Researchers Develop a Water-based Battery to Store Solar and Wind Energy
May 1, 2018 | Stanford UniversityEstimated reading time: 5 minutes
Stanford researchers have developed a water-based battery that could provide a cheap way to store wind or solar energy generated when the sun is shining and wind is blowing so it can be fed back into the electric grid and be redistributed when demand is high.
The prototype manganese-hydrogen battery, reported April 30 in Nature Energy, stands just three inches tall and generates a mere 20 milliwatt hours of electricity, which is on par with the energy levels of LED flashlights that hang on a key ring. Despite the prototype’s diminutive output, the researchers are confident they can scale up this table-top technology to an industrial-grade system that could charge and recharge up to 10,000 times, creating a grid-scale battery with a useful lifespan well in excess of a decade.
Yi Cui, a professor of materials science at Stanford and senior author on the paper, said manganese-hydrogen battery technology could be one of the missing pieces in the nation’s energy puzzle – a way to store unpredictable wind or solar energy so as to lessen the need to burn reliable but carbon-emitting fossil fuels when the renewable sources aren’t available.
“What we’ve done is thrown a special salt into water, dropped in an electrode, and created a reversible chemical reaction that stores electrons in the form of hydrogen gas,” Cui said.
Clever chemistry
The team that dreamed up the concept and built the prototype was led by Wei Chen, a postdoctoral scholar in Cui’s lab. In essence, the researchers coaxed a reversible electron-exchange between water and manganese sulfate, a cheap, abundant industrial salt used to make dry cell batteries, fertilizers, paper and other products.
To mimic how a wind or solar source might feed power into the battery, the researchers attached a power source to the prototype. The electrons flowing in reacted with the manganese sulfate dissolved in the water to leave particles of manganese dioxide clinging to the electrodes. Excess electrons bubbled off as hydrogen gas, thus storing that energy for future use. Engineers know how to re-create electricity from the energy stored in hydrogen gas so the important next step was to prove that the water-based battery can be recharged.

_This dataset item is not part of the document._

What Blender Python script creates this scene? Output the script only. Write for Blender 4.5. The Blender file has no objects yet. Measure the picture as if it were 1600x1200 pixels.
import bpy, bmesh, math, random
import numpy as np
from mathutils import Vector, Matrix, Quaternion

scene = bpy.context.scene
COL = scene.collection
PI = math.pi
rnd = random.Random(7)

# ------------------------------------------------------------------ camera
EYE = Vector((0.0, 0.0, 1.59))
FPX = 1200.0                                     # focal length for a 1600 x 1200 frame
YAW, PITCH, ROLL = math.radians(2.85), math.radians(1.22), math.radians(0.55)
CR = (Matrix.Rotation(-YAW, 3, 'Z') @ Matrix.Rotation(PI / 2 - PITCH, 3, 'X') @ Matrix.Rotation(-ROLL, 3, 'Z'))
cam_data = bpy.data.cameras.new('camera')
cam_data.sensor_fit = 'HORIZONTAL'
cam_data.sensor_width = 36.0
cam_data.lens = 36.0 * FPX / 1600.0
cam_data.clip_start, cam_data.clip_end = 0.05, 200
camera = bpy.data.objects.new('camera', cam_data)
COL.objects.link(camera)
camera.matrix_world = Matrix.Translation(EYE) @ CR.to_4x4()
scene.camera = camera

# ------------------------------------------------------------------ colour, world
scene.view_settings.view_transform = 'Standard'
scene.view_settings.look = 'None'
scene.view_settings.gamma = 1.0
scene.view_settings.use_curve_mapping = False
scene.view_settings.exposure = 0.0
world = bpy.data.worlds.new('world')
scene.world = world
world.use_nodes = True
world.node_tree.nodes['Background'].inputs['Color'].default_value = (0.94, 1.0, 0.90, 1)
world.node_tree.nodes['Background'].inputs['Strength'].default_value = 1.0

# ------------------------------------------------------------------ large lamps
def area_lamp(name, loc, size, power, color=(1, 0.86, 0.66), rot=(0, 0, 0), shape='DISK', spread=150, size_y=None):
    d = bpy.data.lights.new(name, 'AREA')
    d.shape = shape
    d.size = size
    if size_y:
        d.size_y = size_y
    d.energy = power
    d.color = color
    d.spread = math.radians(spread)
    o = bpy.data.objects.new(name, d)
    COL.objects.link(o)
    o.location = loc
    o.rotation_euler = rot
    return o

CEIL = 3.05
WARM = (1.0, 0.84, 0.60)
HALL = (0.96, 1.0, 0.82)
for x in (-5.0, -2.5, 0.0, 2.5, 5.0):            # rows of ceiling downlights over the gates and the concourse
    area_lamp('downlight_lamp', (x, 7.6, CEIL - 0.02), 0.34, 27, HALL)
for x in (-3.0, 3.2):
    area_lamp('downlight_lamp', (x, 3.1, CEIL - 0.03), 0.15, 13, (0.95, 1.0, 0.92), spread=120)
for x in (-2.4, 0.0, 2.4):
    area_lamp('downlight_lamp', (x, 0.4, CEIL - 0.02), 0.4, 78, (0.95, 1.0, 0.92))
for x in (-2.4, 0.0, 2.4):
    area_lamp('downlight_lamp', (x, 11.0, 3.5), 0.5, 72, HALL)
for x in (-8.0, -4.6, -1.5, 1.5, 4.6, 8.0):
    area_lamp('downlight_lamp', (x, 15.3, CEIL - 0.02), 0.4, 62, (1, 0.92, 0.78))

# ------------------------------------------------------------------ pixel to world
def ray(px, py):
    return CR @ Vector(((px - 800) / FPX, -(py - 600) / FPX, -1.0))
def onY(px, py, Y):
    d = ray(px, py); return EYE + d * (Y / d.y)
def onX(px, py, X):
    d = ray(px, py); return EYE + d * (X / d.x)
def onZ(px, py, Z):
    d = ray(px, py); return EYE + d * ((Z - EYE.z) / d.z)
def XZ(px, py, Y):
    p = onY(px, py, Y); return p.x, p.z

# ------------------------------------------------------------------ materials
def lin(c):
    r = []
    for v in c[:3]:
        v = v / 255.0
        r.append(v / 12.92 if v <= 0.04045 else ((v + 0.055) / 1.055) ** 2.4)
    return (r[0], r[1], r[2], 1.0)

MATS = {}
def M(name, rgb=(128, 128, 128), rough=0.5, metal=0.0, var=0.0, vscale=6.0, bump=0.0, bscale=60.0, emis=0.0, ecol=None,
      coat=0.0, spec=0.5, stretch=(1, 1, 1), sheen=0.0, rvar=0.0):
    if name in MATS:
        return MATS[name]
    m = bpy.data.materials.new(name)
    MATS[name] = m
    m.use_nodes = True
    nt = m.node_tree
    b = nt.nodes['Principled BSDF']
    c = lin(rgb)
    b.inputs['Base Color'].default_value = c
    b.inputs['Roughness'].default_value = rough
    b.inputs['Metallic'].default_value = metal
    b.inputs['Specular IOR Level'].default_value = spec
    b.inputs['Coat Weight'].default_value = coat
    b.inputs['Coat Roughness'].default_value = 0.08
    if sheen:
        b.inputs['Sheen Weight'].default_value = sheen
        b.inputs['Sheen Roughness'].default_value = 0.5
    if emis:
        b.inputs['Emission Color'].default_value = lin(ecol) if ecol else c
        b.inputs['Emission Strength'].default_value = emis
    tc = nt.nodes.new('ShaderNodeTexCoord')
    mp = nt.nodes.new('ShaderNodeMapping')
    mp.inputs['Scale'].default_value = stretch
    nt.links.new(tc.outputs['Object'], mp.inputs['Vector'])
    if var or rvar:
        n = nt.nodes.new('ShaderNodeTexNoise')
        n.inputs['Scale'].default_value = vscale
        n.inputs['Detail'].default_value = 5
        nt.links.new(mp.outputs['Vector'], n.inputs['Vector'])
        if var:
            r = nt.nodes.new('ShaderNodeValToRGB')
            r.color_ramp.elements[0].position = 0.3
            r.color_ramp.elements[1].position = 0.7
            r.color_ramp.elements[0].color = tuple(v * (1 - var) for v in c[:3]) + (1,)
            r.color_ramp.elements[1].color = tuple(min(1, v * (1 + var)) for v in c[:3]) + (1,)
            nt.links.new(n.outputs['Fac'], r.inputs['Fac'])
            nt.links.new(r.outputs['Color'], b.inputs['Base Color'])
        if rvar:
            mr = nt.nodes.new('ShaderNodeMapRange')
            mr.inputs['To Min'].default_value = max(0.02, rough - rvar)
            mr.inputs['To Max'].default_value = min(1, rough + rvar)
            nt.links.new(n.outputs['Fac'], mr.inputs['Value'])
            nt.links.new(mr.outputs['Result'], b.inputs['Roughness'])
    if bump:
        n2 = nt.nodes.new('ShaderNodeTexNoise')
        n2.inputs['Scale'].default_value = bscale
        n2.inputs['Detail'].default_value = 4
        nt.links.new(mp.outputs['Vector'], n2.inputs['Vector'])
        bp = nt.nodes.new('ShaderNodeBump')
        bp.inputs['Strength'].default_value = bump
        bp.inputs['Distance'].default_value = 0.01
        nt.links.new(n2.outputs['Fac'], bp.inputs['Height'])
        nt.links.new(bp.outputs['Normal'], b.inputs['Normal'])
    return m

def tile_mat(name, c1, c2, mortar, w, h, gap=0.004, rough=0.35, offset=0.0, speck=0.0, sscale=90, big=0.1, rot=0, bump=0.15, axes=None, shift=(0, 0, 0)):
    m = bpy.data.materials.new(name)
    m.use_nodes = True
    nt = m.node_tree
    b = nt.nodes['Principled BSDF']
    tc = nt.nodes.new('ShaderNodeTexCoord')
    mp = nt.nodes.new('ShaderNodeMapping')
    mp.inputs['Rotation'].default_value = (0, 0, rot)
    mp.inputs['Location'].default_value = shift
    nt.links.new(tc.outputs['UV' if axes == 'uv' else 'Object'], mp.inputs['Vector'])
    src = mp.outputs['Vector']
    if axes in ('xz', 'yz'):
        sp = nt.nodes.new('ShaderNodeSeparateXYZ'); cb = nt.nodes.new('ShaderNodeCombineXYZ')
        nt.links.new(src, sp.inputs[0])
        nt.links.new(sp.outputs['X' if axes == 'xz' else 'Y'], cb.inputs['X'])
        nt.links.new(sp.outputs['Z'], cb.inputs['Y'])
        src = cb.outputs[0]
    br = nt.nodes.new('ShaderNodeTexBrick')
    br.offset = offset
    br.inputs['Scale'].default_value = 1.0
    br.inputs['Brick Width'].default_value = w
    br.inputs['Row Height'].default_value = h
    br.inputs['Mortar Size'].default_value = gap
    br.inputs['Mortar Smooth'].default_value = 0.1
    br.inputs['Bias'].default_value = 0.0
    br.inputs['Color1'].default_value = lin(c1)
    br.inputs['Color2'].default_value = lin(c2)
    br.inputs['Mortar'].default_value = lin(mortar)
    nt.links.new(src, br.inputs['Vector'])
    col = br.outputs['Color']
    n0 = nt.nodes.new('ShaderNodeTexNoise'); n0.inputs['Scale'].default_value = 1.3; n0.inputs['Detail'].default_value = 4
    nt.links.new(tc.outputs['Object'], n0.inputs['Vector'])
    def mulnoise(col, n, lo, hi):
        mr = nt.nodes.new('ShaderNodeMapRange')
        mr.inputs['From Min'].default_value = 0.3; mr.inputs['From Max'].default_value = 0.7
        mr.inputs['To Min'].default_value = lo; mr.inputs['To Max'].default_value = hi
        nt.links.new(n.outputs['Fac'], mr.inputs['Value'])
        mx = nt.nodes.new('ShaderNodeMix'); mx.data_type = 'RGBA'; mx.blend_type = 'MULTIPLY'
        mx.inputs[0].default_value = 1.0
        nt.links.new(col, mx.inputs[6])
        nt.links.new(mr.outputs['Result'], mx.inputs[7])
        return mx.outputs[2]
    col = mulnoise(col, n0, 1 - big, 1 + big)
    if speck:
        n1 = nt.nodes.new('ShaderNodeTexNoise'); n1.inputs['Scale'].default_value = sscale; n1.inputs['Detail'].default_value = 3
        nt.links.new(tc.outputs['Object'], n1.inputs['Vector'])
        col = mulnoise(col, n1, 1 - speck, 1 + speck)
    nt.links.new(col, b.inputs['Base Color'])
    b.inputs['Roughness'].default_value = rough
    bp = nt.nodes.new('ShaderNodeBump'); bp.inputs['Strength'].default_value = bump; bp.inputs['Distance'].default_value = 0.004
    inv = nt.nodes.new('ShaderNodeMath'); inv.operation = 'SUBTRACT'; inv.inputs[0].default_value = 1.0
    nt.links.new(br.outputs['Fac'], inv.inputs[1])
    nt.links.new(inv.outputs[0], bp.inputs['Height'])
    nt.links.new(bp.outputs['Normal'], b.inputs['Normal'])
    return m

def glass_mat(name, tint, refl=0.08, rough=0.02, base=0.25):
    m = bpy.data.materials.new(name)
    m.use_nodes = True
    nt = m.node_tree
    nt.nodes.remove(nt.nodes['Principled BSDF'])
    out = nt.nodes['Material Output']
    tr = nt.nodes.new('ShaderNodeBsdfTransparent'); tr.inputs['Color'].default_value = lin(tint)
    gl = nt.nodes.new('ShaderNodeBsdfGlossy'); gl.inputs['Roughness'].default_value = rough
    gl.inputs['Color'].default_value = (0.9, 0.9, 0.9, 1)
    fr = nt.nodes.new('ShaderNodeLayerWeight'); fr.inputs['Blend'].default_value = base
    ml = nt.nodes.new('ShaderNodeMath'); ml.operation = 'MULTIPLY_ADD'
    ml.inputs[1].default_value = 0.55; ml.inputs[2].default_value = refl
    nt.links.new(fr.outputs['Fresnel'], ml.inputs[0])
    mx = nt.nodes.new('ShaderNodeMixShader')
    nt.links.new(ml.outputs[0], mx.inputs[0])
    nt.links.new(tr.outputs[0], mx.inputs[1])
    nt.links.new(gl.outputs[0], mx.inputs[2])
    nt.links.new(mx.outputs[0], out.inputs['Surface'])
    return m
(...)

The researchers did this by re-attaching their power source to the depleted prototype, this time with the goal of inducing the manganese dioxide particles clinging to the electrode to combine with water, replenishing the manganese sulfate salt. Once this salt was restored, incoming electrons became surplus, and excess power could bubble off as hydrogen gas, in a process that can be repeated again and again and again.
Cui estimated that, given the water-based battery’s expected lifespan, it would cost a penny to store enough electricity to power a 100-watt lightbulb for twelve hours.
“We believe this prototype technology will be able to meet Department of Energy goals for utility-scale electrical storage practicality,” Cui said.
The Department of Energy (DOE) has recommended batteries for grid-scale storage should store and then discharge at least 20 kilowatts of power over a period of an hour, be capable of at least 5,000 recharges, and have a useful lifespan of 10 years or more. To make it practical, such a battery system should cost $2,000 or less, or $100 per kilowatt hour.
Former DOE secretary and Nobel laureate Steven Chu, now a professor at Stanford, has a longstanding interest in encouraging technologies to help the nation transition to renewable energy.
“While the precise materials and design still need development, this prototype demonstrates the type of science and engineering that suggest new ways to achieve low-cost, long-lasting, utility-scale batteries,” said Chu, who was not a member of the research team.